Saturday, June 07, 2014

The Temporary Monarchy

Kings don't abdicate every week. For once, therefore, the seismic event merited the Richter scale font sizes that occupied special second-edition front pages. The King is not quite dead. Long live the King. It also unleashed a journalistic earthquake of historical and futurist analysis, doubtless one that had been written in advance. Seismic, yes, but unexpected, no. The tremors of abdication had been felt for a good while. But though the shocks of hunting in darkest Africa and of one of the in-laws being hauled before the beak might have been deemed reasons for the royal resignation, an explanation that it was all about the handing of the Bourbon baton to the younger 46-year-old generation seemed genuine enough. Juan Carlos deserves credit for his foresight in succession planning. Some monarchs go on and on and on. One Spanish wag, and there are such beings as Spanish wags, tweeted that Isabel II (aka Elizabeth II) had announced that she too would be abdicating. In 2064.

Stability. The abdication was also about ensuring stability. But no sooner had the announcement been made than an impression of anything but stability was given. Uncertainty certainly. They were gathering here and there, calling for a new republic. The last thirty-nine years had only been temporary. A provisional monarchy. Time to move on, everyone, and the moving on should mean that the British media can stop referring to the likes of Mariano Rajoy as a prime minister, as even for the British he would genuinely be what he already is in Spain - a president. Head of state of a republic.  
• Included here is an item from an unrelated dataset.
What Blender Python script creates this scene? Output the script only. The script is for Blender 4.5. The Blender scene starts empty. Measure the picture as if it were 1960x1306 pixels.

Rajoy, in a rare act of comradeship, thanked Alfredo Pérez Rubalcaba for not subscribing to the republican fervour. Socialists can be royalists too, you know, and PSOE are, generally speaking, good Spaniards. They don't want Catalonia going it alone and they also don't want to have to worry about what to do with the various royal palaces if there are no royals to occupy them any longer. One of these palaces is the Marivent in Palma. What was to become of it, future monarch or no future monarch? Francina Armengol, head of PSOE in the Balearics, appeared to suggest that she preferred its return to Balearics ownership. Going against national PSOE sentiment, she insisted that there should be a referendum to decide between monarchy and republic. President Bauzá attacked her "ever more extremist discourse" that is "more left than the left and more nationalist than the nationalists". A correspondent to "The Bulletin", in a superb letter, described her as "an opportunist of the worst kind", styling this opportunism as a means of trying to regain the loss of the left vote to other parties. Precisely.

It has been interesting to note reactions of the non-Spaniard and especially the Brit expat to the abdication. Opinion appeared pretty much evenly divided into the royalist and republican camps. Support for republicanism was the reason, I would guess, for a further observation in "The Bulletin" to the effect that because Juan Carlos is not a Briton's King, he or she should be excluded from expressing an opinion. How would the same Briton like it if a Spaniard was making a judgement on the future of the British monarchy?

This was something with which I couldn't disagree more. If an expat has lived in Spain for any length of time, he or she surely has every right to express an opinion on the monarchy, just as he or she has every right to express an opinion on any subject. Expats are sometimes styled as being indifferent to matters in Spain. They should be encouraged, not told to pipe down.